Stored records
+===+
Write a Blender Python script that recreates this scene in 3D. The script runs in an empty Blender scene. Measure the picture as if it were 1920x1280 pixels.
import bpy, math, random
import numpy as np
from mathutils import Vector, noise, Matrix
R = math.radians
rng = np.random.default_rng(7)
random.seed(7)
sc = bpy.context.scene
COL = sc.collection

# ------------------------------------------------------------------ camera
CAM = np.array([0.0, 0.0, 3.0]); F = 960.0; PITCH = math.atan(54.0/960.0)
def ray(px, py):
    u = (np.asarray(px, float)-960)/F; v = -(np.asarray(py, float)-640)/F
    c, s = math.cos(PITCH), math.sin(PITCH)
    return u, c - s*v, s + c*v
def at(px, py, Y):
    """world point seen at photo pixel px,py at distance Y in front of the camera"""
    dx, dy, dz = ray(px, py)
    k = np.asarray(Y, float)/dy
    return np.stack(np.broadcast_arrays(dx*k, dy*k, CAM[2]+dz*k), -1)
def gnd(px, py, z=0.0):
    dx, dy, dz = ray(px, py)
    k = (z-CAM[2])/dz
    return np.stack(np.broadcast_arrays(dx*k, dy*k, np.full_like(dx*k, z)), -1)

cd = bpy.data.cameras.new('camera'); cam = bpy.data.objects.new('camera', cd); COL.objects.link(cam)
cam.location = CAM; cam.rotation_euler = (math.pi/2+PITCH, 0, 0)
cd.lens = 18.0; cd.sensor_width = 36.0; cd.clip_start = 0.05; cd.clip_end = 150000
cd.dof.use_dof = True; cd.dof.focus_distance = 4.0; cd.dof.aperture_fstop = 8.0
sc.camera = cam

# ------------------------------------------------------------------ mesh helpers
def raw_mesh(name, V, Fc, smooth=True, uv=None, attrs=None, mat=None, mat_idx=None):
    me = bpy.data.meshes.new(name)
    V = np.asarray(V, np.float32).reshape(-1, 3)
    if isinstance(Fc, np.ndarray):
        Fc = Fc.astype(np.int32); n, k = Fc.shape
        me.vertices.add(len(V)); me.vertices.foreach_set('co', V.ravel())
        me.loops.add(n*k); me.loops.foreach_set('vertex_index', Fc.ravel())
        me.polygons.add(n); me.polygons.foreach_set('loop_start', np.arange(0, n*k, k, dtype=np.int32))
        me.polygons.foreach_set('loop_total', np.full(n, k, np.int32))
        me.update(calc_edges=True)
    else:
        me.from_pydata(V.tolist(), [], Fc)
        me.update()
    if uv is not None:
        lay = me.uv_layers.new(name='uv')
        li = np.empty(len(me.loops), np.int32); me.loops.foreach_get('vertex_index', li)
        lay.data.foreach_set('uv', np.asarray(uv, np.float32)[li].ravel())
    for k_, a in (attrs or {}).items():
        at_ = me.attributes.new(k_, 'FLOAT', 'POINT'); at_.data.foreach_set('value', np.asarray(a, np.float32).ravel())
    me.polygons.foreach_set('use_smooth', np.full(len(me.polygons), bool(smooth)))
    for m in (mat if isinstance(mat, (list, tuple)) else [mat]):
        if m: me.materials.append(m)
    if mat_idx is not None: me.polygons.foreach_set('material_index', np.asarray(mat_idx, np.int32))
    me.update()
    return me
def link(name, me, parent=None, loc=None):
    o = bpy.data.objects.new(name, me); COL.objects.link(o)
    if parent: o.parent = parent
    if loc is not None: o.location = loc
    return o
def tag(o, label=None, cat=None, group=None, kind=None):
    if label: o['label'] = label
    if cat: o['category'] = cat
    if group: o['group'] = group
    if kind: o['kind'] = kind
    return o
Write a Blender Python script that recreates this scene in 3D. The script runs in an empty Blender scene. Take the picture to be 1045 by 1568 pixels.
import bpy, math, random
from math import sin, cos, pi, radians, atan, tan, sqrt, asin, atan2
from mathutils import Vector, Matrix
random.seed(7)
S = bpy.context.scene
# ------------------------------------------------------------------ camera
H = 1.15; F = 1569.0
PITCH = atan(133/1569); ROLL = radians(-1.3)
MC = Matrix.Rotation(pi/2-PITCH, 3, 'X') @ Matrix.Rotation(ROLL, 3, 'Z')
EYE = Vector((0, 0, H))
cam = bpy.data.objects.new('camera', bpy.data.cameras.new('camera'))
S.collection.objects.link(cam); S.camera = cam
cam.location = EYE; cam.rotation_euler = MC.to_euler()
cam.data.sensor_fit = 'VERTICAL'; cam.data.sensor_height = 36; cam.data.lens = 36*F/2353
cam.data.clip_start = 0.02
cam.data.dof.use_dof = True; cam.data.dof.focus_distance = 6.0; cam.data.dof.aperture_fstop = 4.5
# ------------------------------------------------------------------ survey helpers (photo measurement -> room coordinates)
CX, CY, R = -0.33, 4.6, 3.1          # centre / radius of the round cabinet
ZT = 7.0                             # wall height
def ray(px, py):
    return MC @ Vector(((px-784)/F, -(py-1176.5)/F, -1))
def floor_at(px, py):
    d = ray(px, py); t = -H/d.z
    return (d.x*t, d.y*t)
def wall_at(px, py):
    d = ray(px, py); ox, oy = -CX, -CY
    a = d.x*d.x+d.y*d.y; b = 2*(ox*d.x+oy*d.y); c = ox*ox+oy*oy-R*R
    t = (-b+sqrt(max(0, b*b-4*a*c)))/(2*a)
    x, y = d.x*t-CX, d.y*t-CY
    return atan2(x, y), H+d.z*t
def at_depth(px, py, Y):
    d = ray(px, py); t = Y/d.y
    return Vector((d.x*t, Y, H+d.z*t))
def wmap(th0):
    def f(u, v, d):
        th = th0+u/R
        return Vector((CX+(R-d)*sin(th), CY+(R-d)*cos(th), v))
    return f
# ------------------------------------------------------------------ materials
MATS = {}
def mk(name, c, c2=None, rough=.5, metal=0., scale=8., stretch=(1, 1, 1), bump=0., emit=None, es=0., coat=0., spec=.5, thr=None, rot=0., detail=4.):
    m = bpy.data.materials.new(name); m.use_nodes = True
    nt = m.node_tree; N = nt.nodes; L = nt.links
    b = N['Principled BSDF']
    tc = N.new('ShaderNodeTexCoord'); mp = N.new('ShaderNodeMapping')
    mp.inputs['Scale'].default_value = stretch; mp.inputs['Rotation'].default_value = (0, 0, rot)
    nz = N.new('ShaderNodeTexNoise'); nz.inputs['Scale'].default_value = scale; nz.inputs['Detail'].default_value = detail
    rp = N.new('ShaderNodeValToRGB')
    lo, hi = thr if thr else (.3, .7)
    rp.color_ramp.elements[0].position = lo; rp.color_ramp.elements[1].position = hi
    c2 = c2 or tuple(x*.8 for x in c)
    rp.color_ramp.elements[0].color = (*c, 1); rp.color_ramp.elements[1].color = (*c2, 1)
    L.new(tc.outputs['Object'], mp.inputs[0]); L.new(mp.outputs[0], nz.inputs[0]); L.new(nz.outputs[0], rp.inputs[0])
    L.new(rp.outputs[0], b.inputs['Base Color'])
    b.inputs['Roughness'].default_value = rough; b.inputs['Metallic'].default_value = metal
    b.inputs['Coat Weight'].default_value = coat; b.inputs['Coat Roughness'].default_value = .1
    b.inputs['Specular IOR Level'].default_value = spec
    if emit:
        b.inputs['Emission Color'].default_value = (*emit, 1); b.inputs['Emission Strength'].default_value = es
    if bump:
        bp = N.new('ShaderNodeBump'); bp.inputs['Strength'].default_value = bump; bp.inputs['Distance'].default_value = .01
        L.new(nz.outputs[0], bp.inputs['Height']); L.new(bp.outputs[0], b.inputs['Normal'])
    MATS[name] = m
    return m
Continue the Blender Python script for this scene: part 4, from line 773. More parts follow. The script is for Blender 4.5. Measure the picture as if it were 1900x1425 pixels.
+===+
The lines from the start of the entries above through the line containing "sc.camera = cam" are the ones to return, please; copy them exactly and include both ends.

Write a Blender Python script that recreates this scene in 3D. The script runs in an empty Blender scene. Measure the picture as if it were 1920x1280 pixels.
import bpy, math, random
import numpy as np
from mathutils import Vector, noise, Matrix
R = math.radians
rng = np.random.default_rng(7)
random.seed(7)
sc = bpy.context.scene
COL = sc.collection

# ------------------------------------------------------------------ camera
CAM = np.array([0.0, 0.0, 3.0]); F = 960.0; PITCH = math.atan(54.0/960.0)
def ray(px, py):
    u = (np.asarray(px, float)-960)/F; v = -(np.asarray(py, float)-640)/F
    c, s = math.cos(PITCH), math.sin(PITCH)
    return u, c - s*v, s + c*v
def at(px, py, Y):
    """world point seen at photo pixel px,py at distance Y in front of the camera"""
    dx, dy, dz = ray(px, py)
    k = np.asarray(Y, float)/dy
    return np.stack(np.broadcast_arrays(dx*k, dy*k, CAM[2]+dz*k), -1)
def gnd(px, py, z=0.0):
    dx, dy, dz = ray(px, py)
    k = (z-CAM[2])/dz
    return np.stack(np.broadcast_arrays(dx*k, dy*k, np.full_like(dx*k, z)), -1)

cd = bpy.data.cameras.new('camera'); cam = bpy.data.objects.new('camera', cd); COL.objects.link(cam)
cam.location = CAM; cam.rotation_euler = (math.pi/2+PITCH, 0, 0)
cd.lens = 18.0; cd.sensor_width = 36.0; cd.clip_start = 0.05; cd.clip_end = 150000
cd.dof.use_dof = True; cd.dof.focus_distance = 4.0; cd.dof.aperture_fstop = 8.0
sc.camera = cam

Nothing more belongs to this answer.